** begin **
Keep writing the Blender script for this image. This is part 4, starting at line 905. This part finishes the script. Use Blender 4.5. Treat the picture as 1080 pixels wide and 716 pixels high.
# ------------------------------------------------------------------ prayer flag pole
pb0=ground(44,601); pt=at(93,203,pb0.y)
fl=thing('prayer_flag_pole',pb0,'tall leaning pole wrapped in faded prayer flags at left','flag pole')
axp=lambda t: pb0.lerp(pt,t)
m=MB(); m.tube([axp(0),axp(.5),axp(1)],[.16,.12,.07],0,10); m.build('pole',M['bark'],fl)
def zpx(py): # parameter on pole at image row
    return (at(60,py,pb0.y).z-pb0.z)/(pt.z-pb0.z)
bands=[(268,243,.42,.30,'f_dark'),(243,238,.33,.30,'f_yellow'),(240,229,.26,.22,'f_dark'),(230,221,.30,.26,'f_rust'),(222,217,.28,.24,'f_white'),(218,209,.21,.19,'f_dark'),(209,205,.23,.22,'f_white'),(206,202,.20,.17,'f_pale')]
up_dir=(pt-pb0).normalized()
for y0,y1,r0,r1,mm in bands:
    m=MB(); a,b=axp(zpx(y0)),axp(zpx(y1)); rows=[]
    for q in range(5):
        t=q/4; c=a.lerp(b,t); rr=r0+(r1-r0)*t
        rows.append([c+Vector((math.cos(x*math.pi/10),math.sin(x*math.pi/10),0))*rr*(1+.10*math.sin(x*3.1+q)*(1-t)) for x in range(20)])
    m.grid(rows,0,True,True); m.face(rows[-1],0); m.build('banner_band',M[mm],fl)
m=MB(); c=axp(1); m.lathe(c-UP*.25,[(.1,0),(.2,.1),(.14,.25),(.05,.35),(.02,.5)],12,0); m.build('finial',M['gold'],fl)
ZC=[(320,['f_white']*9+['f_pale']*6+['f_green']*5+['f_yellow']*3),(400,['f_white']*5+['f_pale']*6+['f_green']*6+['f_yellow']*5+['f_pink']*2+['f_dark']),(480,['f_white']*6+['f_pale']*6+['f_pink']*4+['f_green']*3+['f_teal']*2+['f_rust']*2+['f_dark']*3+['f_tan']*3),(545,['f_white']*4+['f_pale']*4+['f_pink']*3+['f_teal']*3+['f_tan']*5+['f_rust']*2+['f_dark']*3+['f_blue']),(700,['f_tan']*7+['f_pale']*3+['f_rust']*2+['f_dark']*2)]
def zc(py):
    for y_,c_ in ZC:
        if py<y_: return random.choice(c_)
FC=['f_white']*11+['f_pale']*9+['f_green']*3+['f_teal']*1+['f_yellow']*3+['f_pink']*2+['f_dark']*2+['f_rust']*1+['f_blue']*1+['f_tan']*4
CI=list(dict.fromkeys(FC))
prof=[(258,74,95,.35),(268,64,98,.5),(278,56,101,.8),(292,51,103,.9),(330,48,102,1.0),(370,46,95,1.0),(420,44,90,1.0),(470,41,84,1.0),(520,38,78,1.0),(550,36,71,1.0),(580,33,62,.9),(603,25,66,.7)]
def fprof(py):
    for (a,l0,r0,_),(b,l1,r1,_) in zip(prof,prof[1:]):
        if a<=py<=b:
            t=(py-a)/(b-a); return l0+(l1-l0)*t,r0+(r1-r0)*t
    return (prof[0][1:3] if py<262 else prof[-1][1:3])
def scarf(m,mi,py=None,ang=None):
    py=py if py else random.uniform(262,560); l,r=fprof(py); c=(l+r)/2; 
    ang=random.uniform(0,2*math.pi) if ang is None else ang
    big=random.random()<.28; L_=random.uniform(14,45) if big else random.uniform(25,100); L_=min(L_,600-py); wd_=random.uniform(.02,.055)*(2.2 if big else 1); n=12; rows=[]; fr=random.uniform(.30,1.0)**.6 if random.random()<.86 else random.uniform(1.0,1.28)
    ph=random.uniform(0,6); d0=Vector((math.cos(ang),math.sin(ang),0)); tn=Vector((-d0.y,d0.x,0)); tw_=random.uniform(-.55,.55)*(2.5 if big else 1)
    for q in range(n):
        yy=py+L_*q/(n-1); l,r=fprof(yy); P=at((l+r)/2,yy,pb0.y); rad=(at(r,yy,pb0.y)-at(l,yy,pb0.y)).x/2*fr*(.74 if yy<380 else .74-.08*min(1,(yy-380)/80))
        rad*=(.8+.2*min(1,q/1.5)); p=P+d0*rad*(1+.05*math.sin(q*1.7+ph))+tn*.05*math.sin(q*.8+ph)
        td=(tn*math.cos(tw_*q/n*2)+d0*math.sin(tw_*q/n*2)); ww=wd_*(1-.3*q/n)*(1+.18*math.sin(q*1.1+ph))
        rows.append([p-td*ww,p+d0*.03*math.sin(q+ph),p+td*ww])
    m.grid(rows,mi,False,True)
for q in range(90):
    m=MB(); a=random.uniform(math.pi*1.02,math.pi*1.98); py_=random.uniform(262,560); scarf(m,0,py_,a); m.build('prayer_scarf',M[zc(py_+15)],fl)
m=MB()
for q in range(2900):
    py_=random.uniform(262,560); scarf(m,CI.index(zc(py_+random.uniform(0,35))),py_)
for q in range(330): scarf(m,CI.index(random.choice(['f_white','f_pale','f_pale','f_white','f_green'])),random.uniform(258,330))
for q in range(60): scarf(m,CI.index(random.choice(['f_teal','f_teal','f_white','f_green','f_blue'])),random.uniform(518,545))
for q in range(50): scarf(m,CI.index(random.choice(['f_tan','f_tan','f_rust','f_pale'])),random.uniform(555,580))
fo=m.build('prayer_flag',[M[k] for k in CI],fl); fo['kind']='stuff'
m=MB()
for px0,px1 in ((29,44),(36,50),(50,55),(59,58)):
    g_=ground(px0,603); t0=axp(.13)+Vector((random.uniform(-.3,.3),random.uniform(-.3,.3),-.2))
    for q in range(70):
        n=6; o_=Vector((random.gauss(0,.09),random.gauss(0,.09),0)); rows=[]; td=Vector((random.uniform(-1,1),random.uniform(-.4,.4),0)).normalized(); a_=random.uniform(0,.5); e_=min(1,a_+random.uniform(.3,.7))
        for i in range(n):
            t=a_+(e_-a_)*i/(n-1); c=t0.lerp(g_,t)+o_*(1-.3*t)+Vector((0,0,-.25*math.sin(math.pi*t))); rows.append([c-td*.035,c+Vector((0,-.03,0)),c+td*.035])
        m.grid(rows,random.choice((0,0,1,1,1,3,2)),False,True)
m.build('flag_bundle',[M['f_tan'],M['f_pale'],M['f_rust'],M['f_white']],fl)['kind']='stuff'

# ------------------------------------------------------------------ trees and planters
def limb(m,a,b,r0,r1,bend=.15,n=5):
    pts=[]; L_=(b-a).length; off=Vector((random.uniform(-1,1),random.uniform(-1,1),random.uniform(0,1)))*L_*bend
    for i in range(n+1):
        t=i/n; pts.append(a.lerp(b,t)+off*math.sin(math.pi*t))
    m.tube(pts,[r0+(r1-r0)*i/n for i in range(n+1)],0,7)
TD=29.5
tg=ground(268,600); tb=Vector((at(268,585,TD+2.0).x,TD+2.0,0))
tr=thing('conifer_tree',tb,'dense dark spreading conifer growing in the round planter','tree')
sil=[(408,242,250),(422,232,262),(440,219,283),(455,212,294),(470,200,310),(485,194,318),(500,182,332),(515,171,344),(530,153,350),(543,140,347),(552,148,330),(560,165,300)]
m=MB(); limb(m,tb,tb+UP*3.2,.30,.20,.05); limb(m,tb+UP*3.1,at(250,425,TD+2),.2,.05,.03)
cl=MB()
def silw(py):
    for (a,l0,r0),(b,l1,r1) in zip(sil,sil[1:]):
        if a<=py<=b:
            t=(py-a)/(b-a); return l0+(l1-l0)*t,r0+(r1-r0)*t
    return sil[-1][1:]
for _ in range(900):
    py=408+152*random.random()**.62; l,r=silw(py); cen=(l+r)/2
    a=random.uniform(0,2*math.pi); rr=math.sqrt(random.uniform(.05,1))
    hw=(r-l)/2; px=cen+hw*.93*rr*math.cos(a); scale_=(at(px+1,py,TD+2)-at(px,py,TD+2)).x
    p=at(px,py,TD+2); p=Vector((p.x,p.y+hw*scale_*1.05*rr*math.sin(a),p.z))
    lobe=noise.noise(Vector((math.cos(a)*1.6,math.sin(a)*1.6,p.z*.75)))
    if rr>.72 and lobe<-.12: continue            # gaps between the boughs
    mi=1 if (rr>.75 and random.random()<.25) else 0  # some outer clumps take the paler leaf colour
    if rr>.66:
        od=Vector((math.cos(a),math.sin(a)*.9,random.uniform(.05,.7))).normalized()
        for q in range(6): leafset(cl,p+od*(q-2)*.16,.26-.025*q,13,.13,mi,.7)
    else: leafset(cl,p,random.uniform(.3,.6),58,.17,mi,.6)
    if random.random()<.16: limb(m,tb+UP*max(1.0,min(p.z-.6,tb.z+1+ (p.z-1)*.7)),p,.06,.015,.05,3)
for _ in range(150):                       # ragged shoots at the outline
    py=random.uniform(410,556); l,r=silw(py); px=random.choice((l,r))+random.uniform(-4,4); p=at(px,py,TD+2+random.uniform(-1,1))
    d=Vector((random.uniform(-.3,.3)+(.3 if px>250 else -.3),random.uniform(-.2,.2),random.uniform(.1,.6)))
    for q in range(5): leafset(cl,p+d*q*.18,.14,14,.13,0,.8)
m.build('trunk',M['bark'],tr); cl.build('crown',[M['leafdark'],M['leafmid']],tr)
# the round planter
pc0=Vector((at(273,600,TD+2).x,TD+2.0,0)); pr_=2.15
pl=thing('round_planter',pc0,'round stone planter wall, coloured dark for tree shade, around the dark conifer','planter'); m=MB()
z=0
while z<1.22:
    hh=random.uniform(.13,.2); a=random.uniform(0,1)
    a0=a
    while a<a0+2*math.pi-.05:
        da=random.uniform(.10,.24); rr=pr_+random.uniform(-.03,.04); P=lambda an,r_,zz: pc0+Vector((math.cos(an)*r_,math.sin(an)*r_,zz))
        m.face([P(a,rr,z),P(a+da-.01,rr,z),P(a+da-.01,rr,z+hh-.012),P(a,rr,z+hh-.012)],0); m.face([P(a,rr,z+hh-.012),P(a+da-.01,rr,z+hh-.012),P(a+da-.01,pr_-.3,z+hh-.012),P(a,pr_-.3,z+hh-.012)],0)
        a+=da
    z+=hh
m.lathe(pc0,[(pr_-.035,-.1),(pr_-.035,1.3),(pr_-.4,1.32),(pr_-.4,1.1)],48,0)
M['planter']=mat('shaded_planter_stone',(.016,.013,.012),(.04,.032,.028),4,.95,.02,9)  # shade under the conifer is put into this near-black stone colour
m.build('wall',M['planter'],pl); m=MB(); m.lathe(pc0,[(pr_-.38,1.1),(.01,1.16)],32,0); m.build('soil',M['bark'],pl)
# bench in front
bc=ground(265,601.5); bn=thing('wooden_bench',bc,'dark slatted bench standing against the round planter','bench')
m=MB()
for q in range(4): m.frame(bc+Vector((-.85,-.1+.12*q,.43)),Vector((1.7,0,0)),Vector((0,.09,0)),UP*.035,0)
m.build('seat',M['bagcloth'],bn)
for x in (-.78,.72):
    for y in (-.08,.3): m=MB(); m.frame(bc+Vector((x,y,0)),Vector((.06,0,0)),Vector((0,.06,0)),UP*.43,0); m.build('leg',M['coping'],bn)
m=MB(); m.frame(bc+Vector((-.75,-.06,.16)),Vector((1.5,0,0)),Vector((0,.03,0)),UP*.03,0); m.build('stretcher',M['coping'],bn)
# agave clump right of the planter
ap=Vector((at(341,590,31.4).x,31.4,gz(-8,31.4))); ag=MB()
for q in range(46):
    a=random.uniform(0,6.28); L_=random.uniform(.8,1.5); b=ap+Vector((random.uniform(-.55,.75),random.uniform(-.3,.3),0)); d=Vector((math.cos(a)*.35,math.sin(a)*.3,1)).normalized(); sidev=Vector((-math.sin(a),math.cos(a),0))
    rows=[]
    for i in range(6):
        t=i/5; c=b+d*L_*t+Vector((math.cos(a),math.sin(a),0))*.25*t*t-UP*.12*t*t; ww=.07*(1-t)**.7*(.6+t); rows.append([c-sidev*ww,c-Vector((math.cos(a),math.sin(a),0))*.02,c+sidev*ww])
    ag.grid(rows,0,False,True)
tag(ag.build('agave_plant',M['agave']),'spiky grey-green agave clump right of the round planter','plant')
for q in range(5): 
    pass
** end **
Each line containing the word "bark" counts once; say how many such lines there are, giving only the number.

WRITTEN REPLY: 3